Con l’unico motivo formulato ai sensi dell’art. 360 c.p.c., comma 1, nn. 3 e 5, si deduce la violazione dell’art. 331 c.p.p., n. 4, in quanto dalla lettura della sentenza si evince che manca ogni riferimento all’obbligo di trasmissione degli atti all’autorità giudiziaria penale.

Il ricorso è inammissibile.

La difesa del ricorrente non si confronta minimamente con la ratio che ha portato la sentenza impugnata a dichiarare l’inammissibilità per tardività dell’appello a suo tempo proposto.

La chiusura in rito del processo, che ha determinato l’immutabilità della decisione di primo grado che aveva disatteso l’opposizione del ricorrente, il quale prospettava anche l’eventuale ricorrenza di fatti penalmente rilevanti nella condotta delle controparti, ha impedito quindi al giudice di appello di poter rivalutare la vicenda nel merito, e ciò anche ai fini di una sua qualificazione in termini di illecito penale.
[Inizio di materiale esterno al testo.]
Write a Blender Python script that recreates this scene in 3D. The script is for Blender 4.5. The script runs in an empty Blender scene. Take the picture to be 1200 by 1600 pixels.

L’affermazione circa la ricorrenza di fatti aventi rilievo penale è frutto di una personale valutazione del ricorrente che, indipendentemente dall’iniziativa officiosa del giudice, ben potrebbe autonomamente investire il giudice penale della vicenda, mediante la presentazione di apposita denuncia.

Inoltre, non deve trascurarsi come, ancorchè in relazione all’ipotesi di cui all’art. 331 c.p.p., comma 1, la giurisprudenza delle sezioni penali di questa Corte abbia affermato che il provvedimento con il quale il giudice, ai sensi dell’art. 331 c.p.p., comma 1, ordina trasmettersi gli atti al pubblico ministero per l’eventuale esercizio dell’azione penale in ordine ad un fatto-reato, diverso e ulteriore rispetto a quello oggetto del giudizio, non è impugnabile, trattandosi di provvedimento avente carattere puramente ordinatorio e non decisorio, la cui adozione non pregiudica posizioni soggettive, comunque tutelabili in diversa sede (Cass. pen. 3/6/2014 n. 36635; Cass. pen. 4139/1998).

Deve quindi del pari ritenersi insuscettibile di censura l’omesso esercizio del potere de quo, ove anche si ritenga che ne ricorressero i presupposti.

Il ricorso deve quindi essere dichiarato inammissibile.

Le spese seguono la soccombenza e si liquidano come da dispositivo.

Nulla a disporre quanto alle spese per gli intimati che non hanno svolto attività difensiva in questa sede.

Poichè il ricorso è stato proposto successivamente al 30 gennaio 2013 ed è dichiarato inammissibile, sussistono le condizioni per dare atto – ai sensi della L. 24 dicembre 2012, n. 228, art. 1, comma 17 (Disposizioni per la formazione del bilancio annuale e pluriennale dello Stato – Legge di stabilità 2013), che ha aggiunto il testo unico di cui al D.P.R. 30 maggio 2002, n. 115, art. 13, comma 1-quater – della sussistenza dell’obbligo di versamento, da parte del ricorrente, dell’ulteriore importo a titolo di contributo unificato pari a quello dovuto per la stessa impugnazione.

P.Q.M.

Dichiara il ricorso inammissibile e condanna il ricorrente al rimborso delle spese che liquida in complessivi Euro 4.200,00 di cui Euro 200,00 per esborsi, oltre spese generali pari al 15 % sui compensi, ed accessori come per legge;

Ai sensi del D.P.R. n. 115 del 2002, art. 13, comma 1 quater, inserito dalla L. n. 228 del 2012, art. 1, comma 17, dichiara la sussistenza dei presupposti per il versamento da parte del ricorrente del contributo unificato per il ricorso principale a norma dello stesso art. 13, art. 1 bis, se dovuto.

Così deciso in Roma, nella camera di consiglio, il 23 settembre 2020.